Given information:
## start
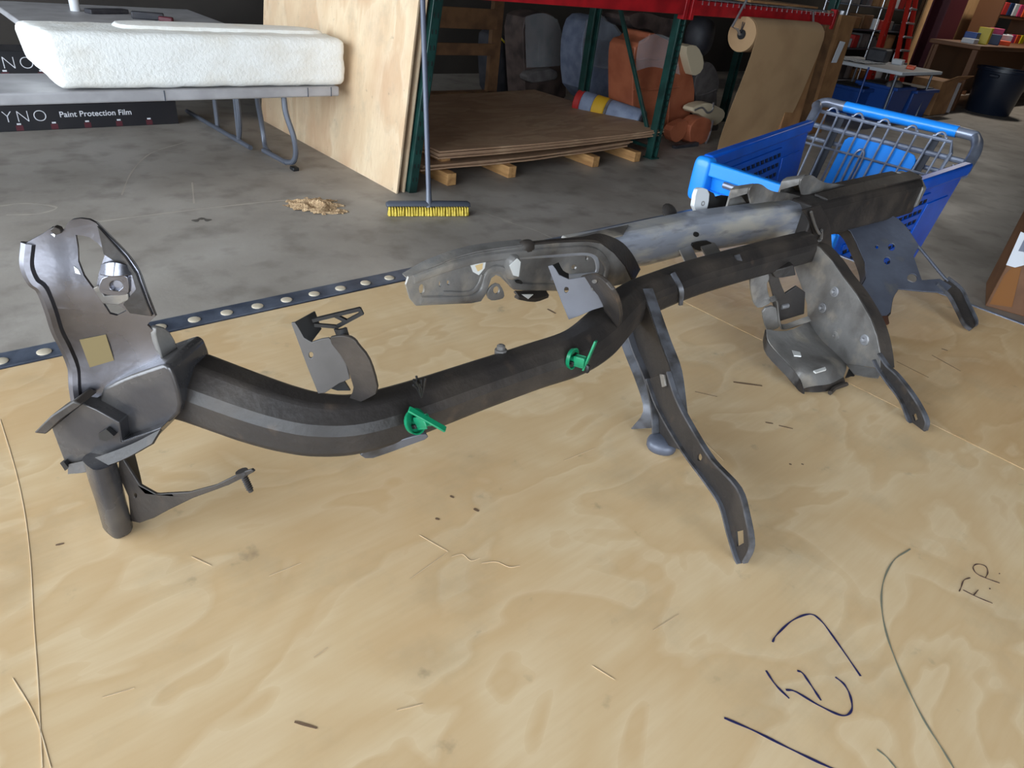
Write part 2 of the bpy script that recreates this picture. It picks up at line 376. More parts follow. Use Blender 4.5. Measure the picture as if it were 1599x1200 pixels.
# ------------------------------------------------------------------ building shell
struct(MB().box((8, -1.5, -.05), (40, 21, .1)).build('floor', m_conc))
struct(MB().box((11.9, 2.2, 5.05), (32.4, 13.8, .1)).build('ceiling', m_ceil))
struct(MB().box((11.9, 9.05, 2.5), (32.4, .1, 5)).build('wall_back', m_wall))
struct(MB().box((28.05, 2.2, 2.5), (.1, 13.8, 5)).build('wall_right', m_wall))
b = MB(); y0, y1, h = DOOR_W[1:]
b.box((-4.25, (y1+9)/2, 2.5), (.1, 9-y1, 5)); b.box((-4.25, (y0-4.6)/2, 2.5), (.1, y0+4.6, 5)); b.box((-4.25, (y0+y1)/2, (h+5)/2), (.1, y1-y0, 5-h))
struct(b.build('wall_left', m_wall))
b = MB(); x0, x1, h = DOOR_S[1:]
b.box(((x1+28)/2, -4.65, 2.5), (28-x1, .1, 5)); b.box(((x0-4.2)/2, -4.65, 2.5), (x0+4.2, .1, 5)); b.box(((x0+x1)/2, -4.65, (h+5)/2), (x1-x0, .1, 5-h))
struct(b.build('wall_front', m_wall))

flo = bpy.data.objects['floor']
m_line = mat('pale_floor_scuff', srgb(176, 166, 154), .6); m_stain = mat('dark_floor_stain', srgb(84, 78, 72), .5)
def floor_line(name, px, w, mt, n=6):
    p = [W(a, c, 0) for a, c in spline(px, n)]; b = MB(); L = []; Rr = []
    for i, q in enumerate(p):
        t = (p[min(i+1, len(p)-1)]-p[max(i-1, 0)]).normalized(); sd = t.cross(V((0, 0, 1)))*w*.5*(.7+.3*math.sin(i*1.3))
        L.append(q+sd+V((0, 0, .0008))); Rr.append(q-sd+V((0, 0, .0008)))
    k = len(p); b.add(L+Rr, [(i, i+1, k+i+1, k+i) for i in range(k-1)]); return b.build(name, mt, flo)
floor_line('scuff', [(150, 347), (260, 333), (400, 317), (460, 312)], .018, m_line)
floor_line('scuff', [(190, 305), (205, 270), (235, 240), (290, 222)], .012, m_line)
floor_line('scuff', [(300, 285), (303, 318)], .012, m_line)
floor_line('scuff', [(785, 345), (830, 358), (862, 372)], .010, m_line)
floor_line('scuff', [(715, 320), (760, 334), (800, 348)], .010, m_line)
floor_line('scuff', [(0, 322), (40, 318), (88, 324), (60, 334), (10, 336)], .02, m_line)
floor_line('stain', [(302, 346), (315, 342), (328, 345)], .05, m_stain)

# ------------------------------------------------------------------ plywood work table
T = .9
TX0, TX1, TSEAM, TY0, TY1 = -1.0, 2.19, 1.415, -1.1, 1.30
tb = thing('work_table', 'wide plywood work table with a steel edge strip in the foreground', 'table', (.6, .1, 0))
MB().box(((TX0+TSEAM)/2-.0008, (TY0+TY1)/2, T-.009), (TSEAM-TX0-.0016, TY1-TY0, .018)).build('plywood_sheet', m_table, tb)
MB().box(((TX1+TSEAM)/2+.0008, (TY0+TY1)/2, T-.009), (TX1-TSEAM-.0016, TY1-TY0, .018)).build('plywood_sheet', m_table2, tb)
MB().box(((TX0+TX1)/2, (TY0+TY1)/2, T-.05), (TX1-TX0-.1, TY1-TY0-.1, .06)).build('under_frame', m_dwood, tb)
for x in (TX0+.12, TX1-.12):
    for y in (TY0+.12, TY1-.12):
        MB().box((x, y, (T-.08)/2), (.09, .09, T-.08)).build('leg', m_dwood, tb, .004)
# far steel strip: angle profile with a row of pale rivets
st = MB().sweep([(TX0, 1.326, T), (TX1, 1.338, T)], [(-.025, -.04), (-.021, -.04), (-.021, -.001), (.026, -.001), (.026, .003), (-.025, .003)]).build('edge_strip', m_strip, tb)
rv = MB().lathe((0, 0, T+.003), [(.0122, 0), (.0122, .0012), (.0105, .002), (.004, .0023)], n=14).mesh('rivet', m_rivet)
x = .03
while x < TX1:
    o = bpy.data.objects.new('rivet', rv); COL.objects.link(o); o.location = (x, 1.324+.0038*x, 0); adopt(o, st); x += .066
MB().box((TX1+.006, (TY0+TY1)/2, T-.012), (.012, TY1-TY0, .03)).build('end_trim', m_cartst, tb, .002)
# pen and pencil marks, scratches
def stroke(name, px, w, mt, n=6, z=.0006):
    p = [W(a, c, T) for a, c in spline(px, n)]; L = []; Rr = []
    for i, q in enumerate(p):
        t = (p[min(i+1, len(p)-1)]-p[max(i-1, 0)]).normalized(); sd = t.cross(V((0, 0, 1)))
        k = w*.5*(.75+.25*math.sin(i*.9))
        L.append(q+sd*k+V((0, 0, z))); Rr.append(q-sd*k+V((0, 0, z)))
    n_ = len(p)
    b = MB().add(L+Rr+[q-V((0, 0, z*.9)) for q in L+Rr], [])
    for i in range(n_-1):
        b.f += [(i, i+1, n_+i+1, n_+i), (i, i+1, 2*n_+i+1, 2*n_+i), (n_+i, n_+i+1, 3*n_+i+1, 3*n_+i)]
    return b.build(name, mt, tb)
Zm = lambda l: [(1100+a/3.158, 820+c/3.158) for a, c in l]
stroke('pen_mark', Zm([(335, 580), (355, 545), (430, 475), (515, 442), (570, 470), (640, 560), (770, 748)]), .0028, m_ink)
stroke('pen_mark', Zm([(303, 720), (350, 790), (418, 858)]), .0028, m_ink)
stroke('pen_mark', Zm([(457, 720), (485, 735), (530, 800), (575, 868)]), .0028, m_ink)
stroke('pen_mark', Zm([(400, 815), (450, 825), (570, 895), (680, 942), (725, 915), (720, 850), (690, 790), (645, 752)]), .0028, m_ink)
stroke('pen_mark', Zm([(97, 953), (250, 1020), (420, 1105), (600, 1190), (700, 1230)]), .003, m_ink)
stroke('pen_mark', Zm([(850, 1108), (900, 1150), (950, 1210)]), .0022, m_pencil)
stroke('pencil_line', Zm([(1015, 120), (930, 180), (880, 290), (875, 420), (910, 580), (990, 780), (1080, 960), (1180, 1120), (1240, 1220)]), .0026, m_pencil)
stroke('pen_letter', Zm([(1310, 262), (1278, 275), (1265, 310), (1255, 330)]), .0018, m_ink2)
stroke('pen_letter', Zm([(1275, 322), (1340, 355), (1420, 388)]), .0018, m_ink2)
stroke('pen_letter', Zm([(1325, 350), (1350, 322)]), .0018, m_ink2)
stroke('pen_letter', Zm([(1455, 288), (1390, 265), (1340, 240), (1325, 210), (1345, 195), (1385, 205), (1397, 235), (1385, 262)]), .0018, m_ink2)
stroke('pen_letter', Zm([(1404, 314), (1410, 318)]), .003, m_ink2)
stroke('pen_letter', Zm([(1452, 240), (1457, 243)]), .003, m_ink2)
stroke('scratch', [(0, 655), (28, 750), (45, 850), (52, 960), (60, 1080), (66, 1200)], .0011, m_scr)
stroke('scratch', [(20, 1060), (55, 1120), (80, 1200)], .001, m_scr)
m_faint = mat('faint_scuff', srgb(196, 170, 136), .7)
for px in ([(655, 836), (700, 862)], [(705, 870), (722, 866), (735, 876), (750, 872)], [(752, 880), (775, 878), (795, 886), (812, 884)], [(420, 900), (470, 880)], [(640, 905), (700, 862)], [(1100, 690), (1130, 720)], [(300, 870), (330, 884)], [(160, 1090), (210, 1075)], [(490, 1028), (512, 1012)], [(925, 1040), (960, 1062)], [(1020, 985), (1060, 960)], [(880, 720), (930, 700)], [(620, 1110), (660, 1100)]): stroke('scuff', px, .0013, m_faint, 4)
for px, w in (([(1195, 660), (1207, 662)], .004), ([(1216, 665), (1238, 670)], .003), ([(87, 852), (100, 849)], .003), ([(1232, 725), (1236, 726)], .004), ([(1251, 725), (1255, 726)], .003), ([(680, 810), (686, 812)], .004), ([(740, 795), (748, 799)], .005), ([(703, 775), (709, 778)], .004), ([(1455, 555), (1500, 580)], .002), ([(1145, 597), (1190, 603)], .006), ([(1470, 545), (1480, 548)], .004), ([(855, 483), (868, 490)], .006), ([(1400, 565), (1450, 590)], .0014), ([(1085, 612), (1120, 620)], .0016), ([(460, 1128), (495, 1138)], .003)):
    stroke('smudge', px, w, m_smudge, 4)

# ------------------------------------------------------------------ the vehicle frame section on the table
fr = thing('steel_frame_section', 'long black steel vehicle frame section with tube, rail and brackets lying on plywood', 'car part', (1.2, .65, T))
# main tube
ctl = [(262, 592, .205, .036, .040), (300, 602, .202, .034, .039), (350, 620, .2, .033, .038), (400, 638, .2, .032, .037), (450, 653, .2, .031, .035), (500, 662, .2, .030, .033), (560, 660, .2, .029, .031), (640, 638, .2, .028, .030), (740, 603, .2, .027, .029), (830, 572, .2, .027, .029), (895, 550, .2, .028, .031), (935, 522, .2, .031, .035), (962, 494, .2, .031, .035), (990, 470, .2, .029, .032), (1030, 452, .2, .028, .031), (1095, 429, .2, .028, .031), (1200, 400, .2, .029, .032), (1262, 384, .2, .029, .032)]
cw = [(*W(a, b_, T+z), w, h_) for a, b_, z, w, h_ in ctl]
cs = spline(cw, 6)
prof = [(-1.0, -.95), (-1.0, .6), (-.75, .95), (.2, .95), (.85, .5), (1.04, .12), (1.02, -.8), (.75, -1.0)]
tube = MB().sweep([q[:3] for q in cs], prof, scales=[(q[3], q[4]) for q in cs]).build('main_tube', m_black, fr, .005, 3, ang=24)
# bottom weld strap under the bend
pl = Plane(W(610, 690, T+.175), (-.2, -.95, -.1))
MB().plate(pl.pts(chaikin([(556, 704), (600, 690), (625, 682), (662, 672), (668, 680), (640, 690), (605, 703), (572, 714)])), pl.n, .012).build('weld_strap', m_wear, fr, .001)
# collar, end box, tray at the left end
tdir = (W(400, 638, T+.2)-W(300, 602, T+.2)).normalized()
pc = Plane(W(282, 596, T+.203), tdir)
MB().plate(pc.pts(chaikin([(238, 507), (258, 512), (272, 535), (290, 585), (299, 630), (297, 648), (284, 655), (268, 650), (262, 610), (250, 560), (238, 525)], 1)), pc.n, .008).build('end_collar', m_dusty, fr, .0015)
pb = Plane(W(225, 630, T+.2), (-.75, -.66, 0))
def solid(name, px, plane, depth, mt, bev=.004, off=0.):
    o = [q - plane.n*(depth/2-off) for q in plane.pts(px)]
    return MB().plate(o, plane.n, depth).build(name, mt, fr, bev, 3)
solid('end_box', chaikin([(150, 612), (190, 592), (240, 574), (262, 568), (276, 600), (284, 642), (262, 664), (225, 676), (190, 688), (165, 668)]), pb, .075, m_gloss, .012)
pt_ = Plane(W(150, 690, T+.14), (-.75, -.66, 0))
solid('lower_tray', [(80, 668), (128, 630), (150, 640), (186, 660), (190, 690), (252, 668), (246, 682), (196, 712), (150, 728), (118, 732), (102, 726), (92, 700)], pt_, .07, m_gloss, .006)
MB().plate(pt_.pts([(66, 666), (92, 640), (128, 616), (140, 622), (108, 645), (84, 668)]), pt_.n, .03).build('tray_flange', m_black, fr, .002)
for q in ([(160, 672), (172, 665), (184, 676), (174, 684), (162, 682)], [(100, 718), (106, 716), (114, 726), (108, 730)]):
    MB().plate([v+pt_.n*.0015+pt_.n*.003 for v in pt_.pts(q)], pt_.n, .006).build('slot', m_darkin, fr)
MB().sheet([[pt_(255, 668)+pt_.n*.004, pt_(210, 690)+pt_.n*.006, pt_(150, 712)+pt_.n*.006, pt_(112, 722)+pt_.n*.004], [pt_(248, 684)+pt_.n*.012, pt_(205, 707)+pt_.n*.014, pt_(150, 726)+pt_.n*.014, pt_(116, 733)+pt_.n*.01]], .003, 1, 4).build('lip', m_black, fr)
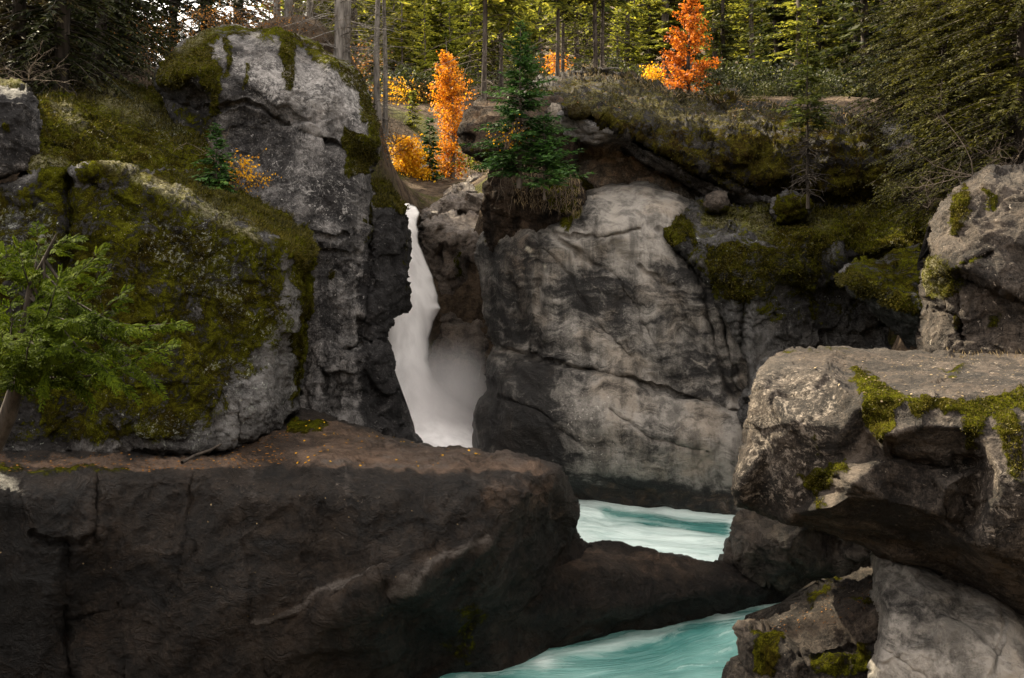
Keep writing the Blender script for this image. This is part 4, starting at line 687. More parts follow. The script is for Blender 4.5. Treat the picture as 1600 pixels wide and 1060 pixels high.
## end
Written request: Only the lines from the start of the records to the line with "345)], .05, m_stain)" belong in the copy. Print them exactly, minus pictures.

Solution below:
Write part 2 of the bpy script that recreates this picture. It picks up at line 376. More parts follow. Use Blender 4.5. Measure the picture as if it were 1599x1200 pixels.
# ------------------------------------------------------------------ building shell
struct(MB().box((8, -1.5, -.05), (40, 21, .1)).build('floor', m_conc))
struct(MB().box((11.9, 2.2, 5.05), (32.4, 13.8, .1)).build('ceiling', m_ceil))
struct(MB().box((11.9, 9.05, 2.5), (32.4, .1, 5)).build('wall_back', m_wall))
struct(MB().box((28.05, 2.2, 2.5), (.1, 13.8, 5)).build('wall_right', m_wall))
b = MB(); y0, y1, h = DOOR_W[1:]
b.box((-4.25, (y1+9)/2, 2.5), (.1, 9-y1, 5)); b.box((-4.25, (y0-4.6)/2, 2.5), (.1, y0+4.6, 5)); b.box((-4.25, (y0+y1)/2, (h+5)/2), (.1, y1-y0, 5-h))
struct(b.build('wall_left', m_wall))
b = MB(); x0, x1, h = DOOR_S[1:]
b.box(((x1+28)/2, -4.65, 2.5), (28-x1, .1, 5)); b.box(((x0-4.2)/2, -4.65, 2.5), (x0+4.2, .1, 5)); b.box(((x0+x1)/2, -4.65, (h+5)/2), (x1-x0, .1, 5-h))
struct(b.build('wall_front', m_wall))

flo = bpy.data.objects['floor']
m_line = mat('pale_floor_scuff', srgb(176, 166, 154), .6); m_stain = mat('dark_floor_stain', srgb(84, 78, 72), .5)
def floor_line(name, px, w, mt, n=6):
    p = [W(a, c, 0) for a, c in spline(px, n)]; b = MB(); L = []; Rr = []
    for i, q in enumerate(p):
        t = (p[min(i+1, len(p)-1)]-p[max(i-1, 0)]).normalized(); sd = t.cross(V((0, 0, 1)))*w*.5*(.7+.3*math.sin(i*1.3))
        L.append(q+sd+V((0, 0, .0008))); Rr.append(q-sd+V((0, 0, .0008)))
    k = len(p); b.add(L+Rr, [(i, i+1, k+i+1, k+i) for i in range(k-1)]); return b.build(name, mt, flo)
floor_line('scuff', [(150, 347), (260, 333), (400, 317), (460, 312)], .018, m_line)
floor_line('scuff', [(190, 305), (205, 270), (235, 240), (290, 222)], .012, m_line)
floor_line('scuff', [(300, 285), (303, 318)], .012, m_line)
floor_line('scuff', [(785, 345), (830, 358), (862, 372)], .010, m_line)
floor_line('scuff', [(715, 320), (760, 334), (800, 348)], .010, m_line)
floor_line('scuff', [(0, 322), (40, 318), (88, 324), (60, 334), (10, 336)], .02, m_line)
floor_line('stain', [(302, 346), (315, 342), (328, 345)], .05, m_stain)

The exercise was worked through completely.